Fitch Ratings on Thursday raised its forecast for India's economic growth to 7% for fiscal year 2025 on the back of strong domestic demand and sustained level of business and consumer confidence.

FY24 growth estimate also upped

Fitch also sees the Indian economy expanding 7.8% in FY24, marginally higher than the government's estimate of 7.6%. This projection follows a stronger-than-expected 8.4% growth in gross domestic product (GDP) during the third quarter (October-December) of the current fiscal year, 

India's strong domestic demand

In its latest 'Global Economic Outlook', the rating agency said India's economic growth continued to outperform quarterly forecasts with strong domestic demand. 

Global economic outlook improves

For the world, Fitch Ratings has raised its 2024 GDP growth forecast by 0.3 percentage points to 2.4%, as near-term world growth prospects have improved.

This comes on the back of a sharp upward revision to its US growth forecast from 1.2% to 2.1%, in the December 2023 Global Economic Outlook (GEO).

"Stronger US growth prospects outweigh a marginal cut to our China 2024 growth forecast -- to 4.5 per cent from 4.6 per cent -- and a minor revision to our eurozone forecast, to 0.6 per cent from 0.7 per cent," it said.

The emerging markets picture

"Growth in emerging markets, excluding China, has been revised up by 0.1 percentage point to 3.2 per cent, with forecasts raised for India, Russia and Brazil." said Fitch.
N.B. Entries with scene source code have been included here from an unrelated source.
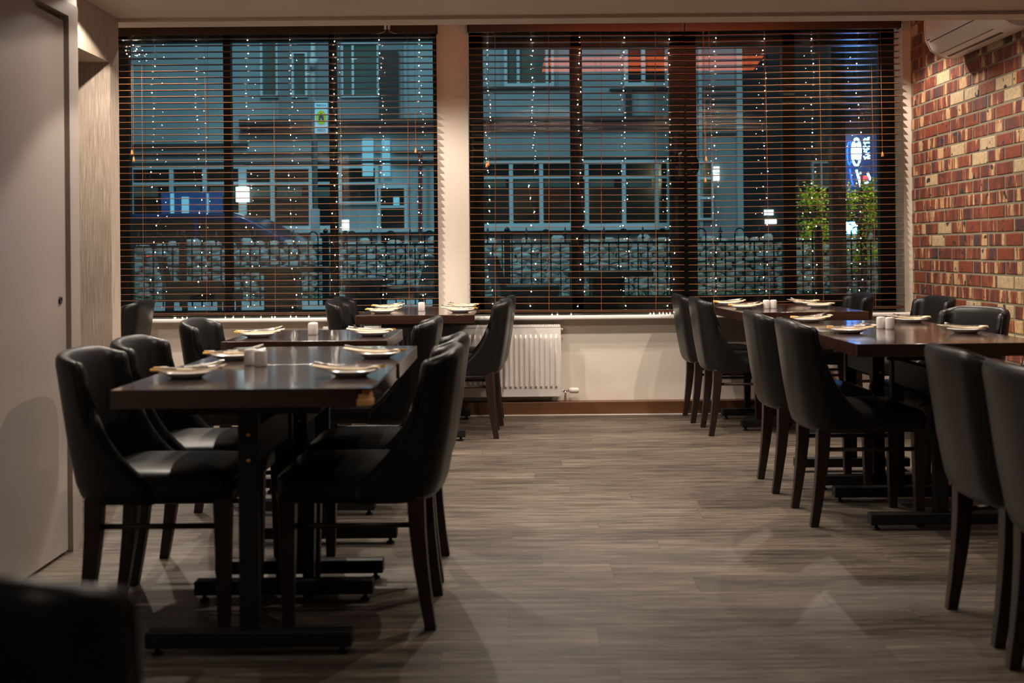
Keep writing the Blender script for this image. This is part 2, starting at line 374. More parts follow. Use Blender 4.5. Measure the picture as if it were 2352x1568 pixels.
# windows -----------------------------------------------------------------
def frame_px(mb, x0, x1, y0, y1, d=WINY, th=.07):
    a = W(x0, y1, d); b2 = W(x1, y0, d); mb.box(a[0], b2[0], d, d + th, a[2], b2[2])
def window(n, xs, top, bot, x_in, z0, z1):
    """xs: list of (left, right) of every upright, in metres"""
    root = MB()
    for a, b2 in xs: root.box(a, b2, WINY, WINY + .07, z0, z1)
    root.box(xs[0][0], xs[-1][1], WINY, WINY + .07, z0, z0 + bot); root.box(xs[0][0], xs[-1][1], WINY, WINY + .07, z1 - top, z1)
    o = root.build('window_%d' % n, M['frame'], bevel=.004, kind='structure')
    for i in range(len(xs) - 1):
        MB().box(xs[i][1] - .01, xs[i + 1][0] + .01, WINY + .03, WINY + .036, z0 + bot - .01, z1 - top + .01).build('pane', M['glass'], o)
    return o
def X(x, y=400): return wx(x, y, WINY)
window(1, [(XL0 - .02, X(297)), (X(514), X(531)), (X(757), X(774)), (X(996), XL1 + .02)], .045, .05, None, sillz - .01, 2.605)
window(2, [(XR0 - .02, X(1111)), (X(1311), X(1339)), (X(1539), X(1601)), (X(1799), X(1828)), (X(2021), XR1 - .04)], .10, .125, None, sillz - .01, 2.605)

# ------------------------------------------------------------------ venetian blinds
def blind(px0, px1, tilt, label, cords, pulls, tapes):
    d = 8.20
    x0, x1 = wx(px0, 400, d), wx(px1, 400, d); cx = (x0 + x1) / 2; h = (x1 - x0) / 2
    t = thing('venetian_blind', label, 'window blind', (cx, d, 1.65)); t.rotation_euler = (0, tilt, 0)
    zt, zb = 2.632 - 1.65, 0.684 - 1.65
    v = MB(); v.box(-h - .008, h + .008, -.045, -.030, zt - .070, zt); v.box(-h - .008, -h + .004, -.045, .02, zt - .070, zt); v.box(h - .004, h + .008, -.045, .02, zt - .070, zt)
    v.build('valance', M['valance'], t, bevel=.004)
    MB().box(-h, h, -.02, .03, zt - .05, zt - .002).build('head_rail', M['frame'], t)
    s = MB(); n = 43
    for i in range(n):
        z = zt - .075 - (zt - .075 - zb - .035) * (i + .4) / n
        s.box(-h, h, -.025, .025, z - .0014, z + .0014)
    so = s.build('slats', M['slat'], t); so.data.materials.append(M['slatedge_lit'])
    for pl_ in so.data.polygons:
        if abs(pl_.normal.y) > .9: pl_.material_index = 1
    MB().box(-h, h, -.025, .025, zb, zb + .018).build('bottom_rail', M['slat'], t, bevel=.003)
    for c in cords:
        xc = wx(c, 400, d) - cx
        MB().tube([(xc, -.027, zt - .05), (xc + .0015, -.027, 0), (xc, -.027, zb + .01)], .0011, 5).tube([(xc + .004, .027, zt - .05), (xc + .004, .027, zb + .01)], .0011, 5).build('ladder_cord', M['cord'], t)
    for (p, y) in pulls:
        xc = wx(p, y, d - .04) - cx; zz = wz(p, y, d - .04) - 1.65
        c = MB().tube([(xc, -.05, zt - .07), (xc, -.05, zz + .02)], .0011, 5).build('pull_cord', M['cord'], t)
        MB().lathe([(.002, .017), (.005, .012), (.0095, -.010), (.010, -.016), (.007, -.019)], 12, (xc, -.05, zz)).build('tassel', M['tassel'], c, smooth=True)
    for (p, y0, y1) in tapes:
        pass
    return t
blind(262, 1005, 0.001, 'dark brown wooden slat blind over the window left of the cream pillar', [330, 475, 632, 784, 938], [(304, 350), (308, 366), (955, 345)], [])
blind(1077, 1570, 0.007, 'dark brown wooden slat blind just right of the cream pillar', [1137, 1260, 1380, 1505], [(1118, 380), (1122, 376)], [])
blind(1577, 2069, -0.009, 'dark brown wooden slat blind next to the brick wall', [1633, 1760, 1884, 2003], [(1621, 363), (1619, 411), (2026, 356)], [])

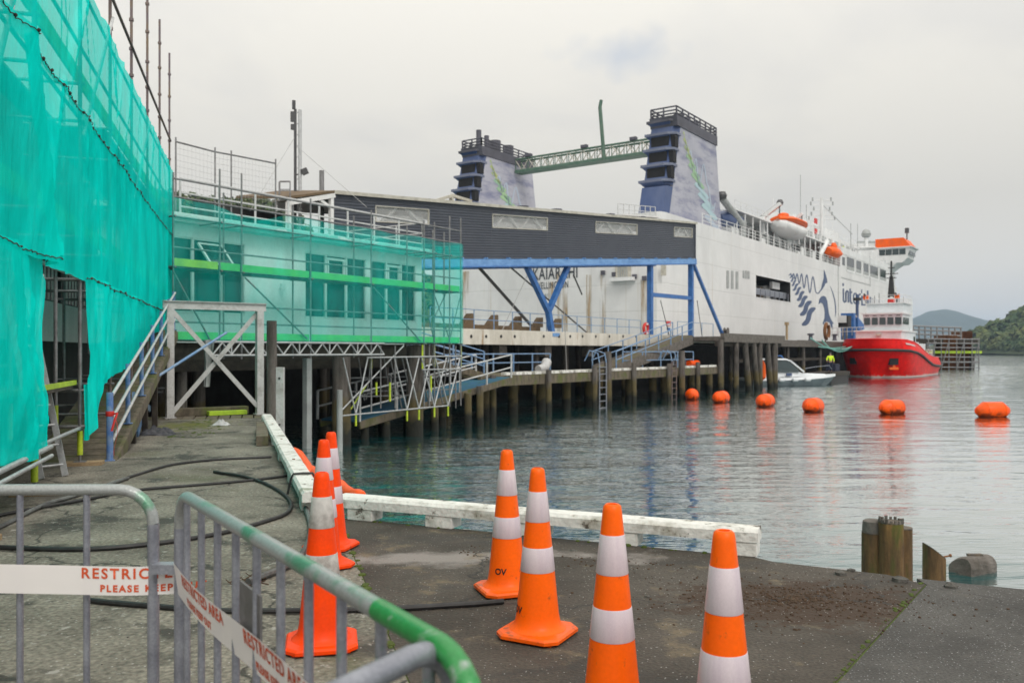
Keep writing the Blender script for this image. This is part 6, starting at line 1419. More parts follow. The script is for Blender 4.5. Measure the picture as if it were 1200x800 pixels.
wing(21.95, 22.15, (-5.5, -5.4), 'ship_white', 'roof_edge', .3); MB().loft([[W(bt - .1, -12.2, 22.16), W(bt + 7.1, -12.2, 22.16), W(bt + 7.1, -5.7, 22.16), W(bt - .1, -5.7, 22.16)], [W(bt - .1, -12.2, 23.9), W(bt + 7.1, -12.2, 23.9), W(bt + 7.1, -7.0, 23.9), W(bt - .1, -7.0, 23.9)]]).build('wing_roof', 'lifeboat_orange', sh); shb('bridge_roof', bt, bt + 7, SP - 4, -12.22, 22.16, 23.3, 'ship_white')
MB().loft([[W(bt + .5, SS - 3.5, 17.2), W(bt + 5, SS - 3.5, 17.2), W(bt + 5, SS - 1.1, 17.2), W(bt + .5, SS - 1.1, 17.2)], [W(bt, SS - 3.5, 19.0), W(bt + 7, SS - 3.5, 19.0), W(bt + 7, -8.2, 19.0), W(bt, -8.2, 19.0)]]).build('wing_support', 'ship_white', sh)
p = W(bt + 3, -6.9, 23.8); tube('post', p, p + Z * 1.4, .12, 'wire', sh); tube('lamp', p + Z * 1.3, p + Z * 2.3, .4, 'wire', sh)
# foremast, radar, aerials
mpos = W(118, -18, 21.0); mz = EYE + (411 - 231) / 1000 * mpos.y
k_ = (963 - 600) / 1000; mpos = Vector((k_ * 140, 140, 20.5)); mz = EYE + .179 * 140
ma = MB().tube(mpos, Vector((mpos.x, mpos.y, mz)), .28).build('signal_mast', 'ship_white', sh, smooth=True)
for y, w_ in ((235, 3.0), (240, 3.6), (246, 2.6), (252, 3.4), (257, 4.2)):
    z = EYE + (411 - y) / 1000 * 140; tube('crosstree', Vector((mpos.x - w_ / 2, mpos.y, z)), Vector((mpos.x + w_ / 2, mpos.y, z)), .07, 'ship_white', ma)
    for sx in (-1, 1): tube('light', Vector((mpos.x + sx * w_ / 2, mpos.y, z - .1)), Vector((mpos.x + sx * w_ / 2, mpos.y, z + .5)), .13, 'grey_wall', ma)
tube('stay', Vector((mpos.x, mpos.y, mz - 1)), Vector((mpos.x + 9, mpos.y + 10, 22)), .05, 'grey_wall', ma)
rd = at(1015, 276, 155); ra = MB().tube(Vector((rd.x, rd.y, 20)), rd + Z * .5, .35).build('radar_mast', 'ship_white', sh, smooth=True); MB().lathe([(.1, -.8), (.7, -.5), (.85, 0), (.6, .6), (.1, .9)], 14, rd + Z * .3).build('dome', 'grey_wall', ra, smooth=True); box('scanner', rd - Z * 1.2, (3.2, .4, .35), 'grey_wall', ra); MB().lathe([(1.9, -.2), (2.0, 0), (1.7, .15)], 16, at(1014, 291, 155)).build('platform', 'ship_white', ra, smooth=True)
for x, y0, y1, Y, r in ((945, 262, 240, 150, .07), (997, 277, 262, 150, .07), (938, 240, 205, 130, .05), (1005, 280, 262, 160, .06)): p = at(x, y0, Y); tube('whip_aerial', Vector((p.x, p.y, 19.5)), at(x, y1, Y), r, 'grey_wall', sh, 6)
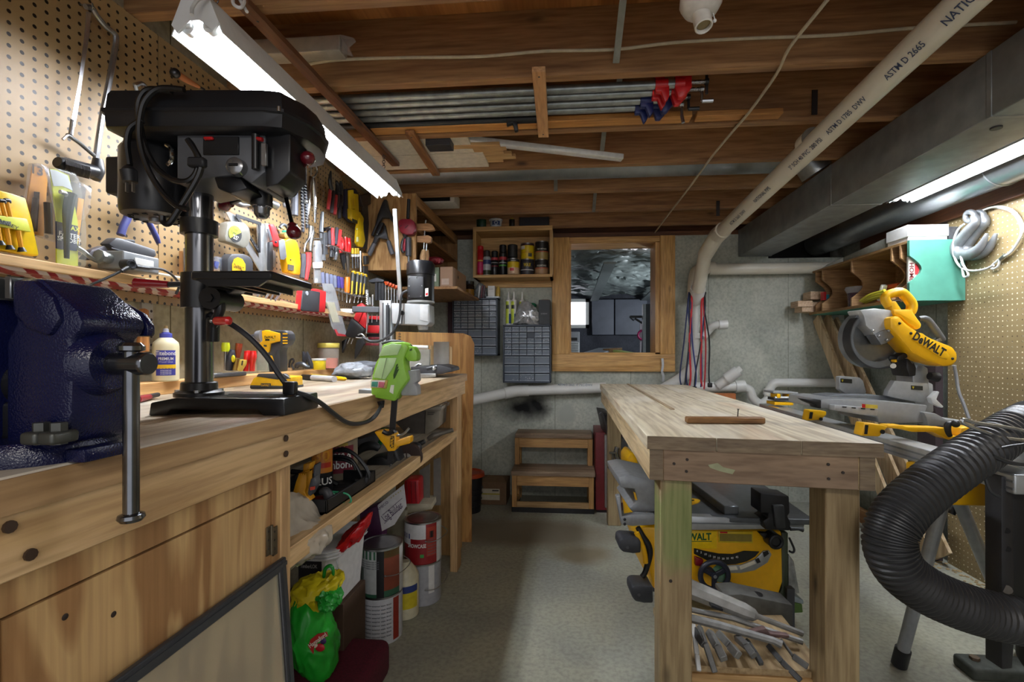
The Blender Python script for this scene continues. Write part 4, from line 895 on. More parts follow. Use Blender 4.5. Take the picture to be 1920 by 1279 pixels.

It expects world growth in 2025 to edge up to 2.5% as the eurozone finally recovers, on a pick-up in real wages and consumption, but as US growth slows.

India's growth may ease from current level

For India, Fitch Ratings said, "With GDP growth having exceeded 8 per cent for three consecutive quarters, we expect an easing in growth momentum in the final quarter of the current fiscal year, implying an estimate of 7.8 per cent for growth in FY24." Recent quarterly data has shown that GDP is rising much faster than gross value-added -- indirect taxes net of subsidies is the difference between the two -- and this unusually wide gap may normalise.

Strong business survey data for January and February represents an upside risk to these estimates, it said.